At the gates, visitors for the first time walked through metal detectors rather than stopping to be wanded by a security guard, which officials said unclogged entry points and gave revelers peace of mind.

"Not only that, I think it was a deterrent for people wanting bring something they shouldn't inside," Eubanks said. "I think that added to the safety, in addition to the law enforcement officers already out there."

Lt. Cody Burk, a spokesman for the Pulaski County sheriff's office, said the agency made no arrests at the fair and had about 10 to 15 deputies per day at the event.

Lt. Michael Ford, a Little Rock police spokesman, said it was a quiet fair and the department tried to use its large officer presence to deter crime. The city footed the bill for any overtime that accrued from the officers working the fair, Ford said.

Little Rock police logged 13 incident reports at the at the fairgrounds from Oct. 12 to Sunday, according to the department. The reports included incidents of petty theft, disturbances between fairgoers and one report of forgery.

Two arrests were made from an incident at the fairgrounds Saturday night, according to Ford. According to the report, police intervened after seeing a 15-year-old boy punch a 16-year-old boy in the face.

As police escorted the 15-year-old to the front exit gate, the teenager became irate and struggled as they started to make their way through the crowd. According to police, the teenager struggled harder and almost broke away from an officer's grip as they got closer to the front gate.

According to the report, the teenager threatened to hurt the officer as he tried to break away from the officer's grip. In the report, the officer said he released the teenager and then pulled him to the ground.

The officer went to the ground to put the teenager in handcuffs and an 18-year-old woman, who said she was the sister of the 15-year-old, jumped on the officer's back. Police removed the woman and put her in handcuffs, the report said.

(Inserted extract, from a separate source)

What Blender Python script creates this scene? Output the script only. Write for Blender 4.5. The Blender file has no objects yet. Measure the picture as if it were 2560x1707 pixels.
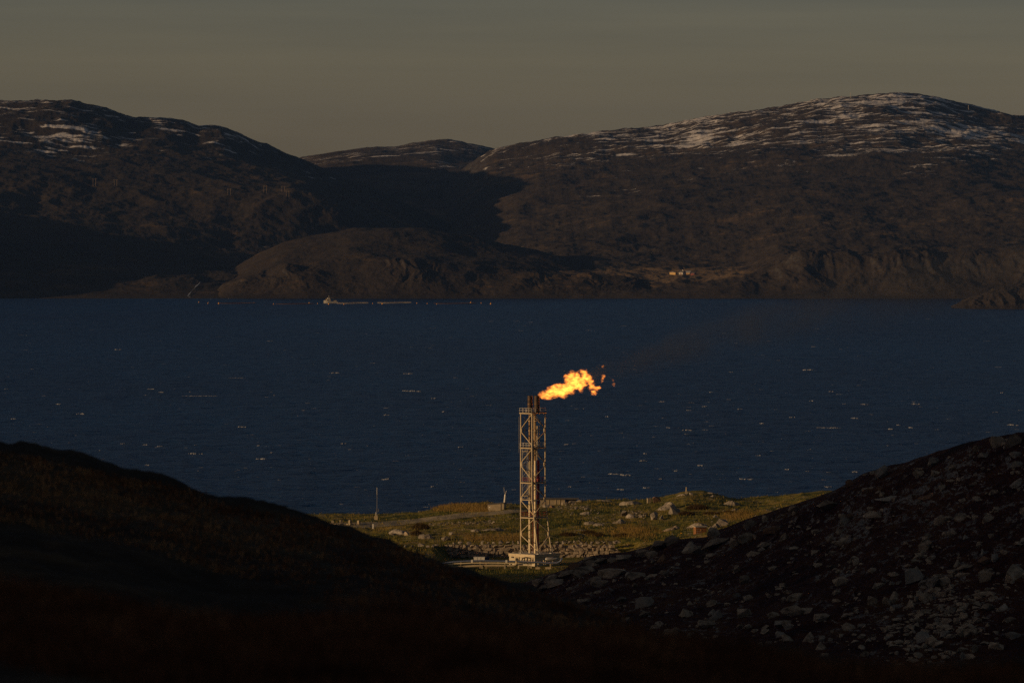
import bpy, bmesh, math, random
import numpy as np
from mathutils import Vector, Matrix, Euler

scene = bpy.context.scene
R = math.radians
# ------------------------------------------------------------------ camera
F_PX, YH, H = 14222.0, 486.0, 110.0          # 200 mm lens in photo pixels, horizon row, eye height
cam_d = bpy.data.cameras.new('camera')
cam = bpy.data.objects.new('camera', cam_d)
scene.collection.objects.link(cam)
cam.location = (0, 0, H)
cam.rotation_euler = (R(90), 0, 0)
cam_d.sensor_width = 36.0
cam_d.lens = 200.0
cam_d.shift_y = -(853.5 - YH) / 2560.0
cam_d.clip_start = 0.5
cam_d.clip_end = 60000
cam_d.dof.use_dof = True
cam_d.dof.focus_distance = 1577
cam_d.dof.aperture_fstop = 4.0
scene.camera = cam

# ------------------------------------------------------------------ sky and sun
SUN_EL, SUN_AZ = 9.0, 68.0      # elevation; degrees to the left of straight behind the camera
ca, sa, ce, se = math.cos(R(SUN_AZ)), math.sin(R(SUN_AZ)), math.cos(R(SUN_EL)), math.sin(R(SUN_EL))
SUN = Vector((-sa * ce, -ca * ce, se))
w = bpy.data.worlds.new('World'); scene.world = w
w.use_nodes = True
nt = w.node_tree
bg = nt.nodes['Background']
sky = nt.nodes.new('ShaderNodeTexSky')
sky.sky_type = 'NISHITA'
sky.sun_disc = False
sky.sun_elevation = R(SUN_EL)
sky.sun_rotation = math.atan2(SUN.x, SUN.y)
sky.altitude = 100
sky.air_density = 1.0
sky.dust_density = 1.0
sky.ozone_density = 1.0
bg.inputs[1].default_value = 0.08
# thin high cloud veil: the sky dims and cools a few degrees above the horizon, with faint bands
tc = nt.nodes.new('ShaderNodeTexCoord')
sx = nt.nodes.new('ShaderNodeSeparateXYZ'); nt.links.new(tc.outputs['Generated'], sx.inputs[0])
mpv = nt.nodes.new('ShaderNodeMapping'); mpv.inputs['Scale'].default_value = (5, 5, 90); nt.links.new(tc.outputs['Generated'], mpv.inputs[0])
nzv = nt.nodes.new('ShaderNodeTexNoise'); nzv.inputs['Scale'].default_value = 2.2; nzv.inputs['Detail'].default_value = 4; nt.links.new(mpv.outputs[0], nzv.inputs['Vector'])
addv = nt.nodes.new('ShaderNodeMath'); addv.operation = 'MULTIPLY_ADD'
nt.links.new(nzv.outputs['Fac'], addv.inputs[0]); addv.inputs[1].default_value = 0.022; nt.links.new(sx.outputs[2], addv.inputs[2])
veil = nt.nodes.new('ShaderNodeValToRGB'); nt.links.new(addv.outputs[0], veil.inputs[0])
el_ = veil.color_ramp.elements
SKY_TINT = [(0.018, (1.16, 1.13, 1.46)), (0.034, (0.96, 0.96, 1.28)), (0.052, (0.66, 0.70, 1.04)), (0.14, (0.36, 0.40, 0.62)), (0.5, (1.05, 0.78, 0.62))]
while len(el_) < len(SKY_TINT): el_.new(0.5)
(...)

According to the report, the 15-year-old boy was charged with third-degree battery, disorderly conduct, resisting arrest, terroristic threatening and possession of an instrument of crime. Ford said the 18-year-old woman was also arrested in the incident.

Fair organizers were disappointed with turnout on opening night. The fair kicked off with a ribbon-cutting ceremony at 4 p.m. on Oct. 12, but the early opening attracted few. It may take a year or two before the day-early start date takes hold, and fair officials are planning more promotions for opening day in 2018, Shoptaw said.

Keeping with recent trends, the number of animals at the Livestock Show continued to climb. Approximately 1,500 hogs were nominated for the Market Hog show, several hundred more than a year ago, Shoptaw said. There were 6,500 total junior livestock entries.

In the coming weeks, organizers will meet to discuss this year's fair.

"We'll discuss what worked, what went right, what didn't work and talk about improvements," Eubanks said.

Then, he said, it's time to plan the 2018 Arkansas State Fair.

Fairgoers walk the midway Saturday at the Arkansas State Fair in Little Rock. The fair’s 10-day run, which ended Sunday, had an attendance of 451,130.